Chi agisce secondo questo insegnamento porta in sé l'immagine di Cristo e per questo è “figlio di Dio”. e può chiamare Dio stesso con il titolo sublime di Abbà, papà. Ed è tale figliolanza con il Padre Celeste, la motivazione addotta da Gesù, nel proporre il comandamento dell’amore per tutti, compresi i nemici e i persecutori. “Siate voi dunque perfetti come è perfetto il Padre vostro celeste”.

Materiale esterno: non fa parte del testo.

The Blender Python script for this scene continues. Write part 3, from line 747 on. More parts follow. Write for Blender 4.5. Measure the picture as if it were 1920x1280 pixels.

“Vivendo tale amore eroico - scrive il biblista Michele Mazzeo - si è traportati nella famiglia di Dio, si diventa figli del Padre celeste, il quale non restringe il suo interesse benevolo e non apre il suo cuore solo ai buoni e ai giusti, ma abbraccia tutti, anche i cattivi e gli ingiusti. Così il discepolo diventa figlio di Dio a somiglianza di Gesù (Mt 2,15; 3,17; 8,29; 14,33; 16,16). Qui è anche da ricordare come nella settima beatitudine gli operatori di pace sono proclamati figli di Dio (Mt 5,9)” (Michele Mazzeo, I vangeli sinottici, 
Introduzione e percorsi tematici, Paoline Editoriale Libri, Figlie di San Paolo, 2001).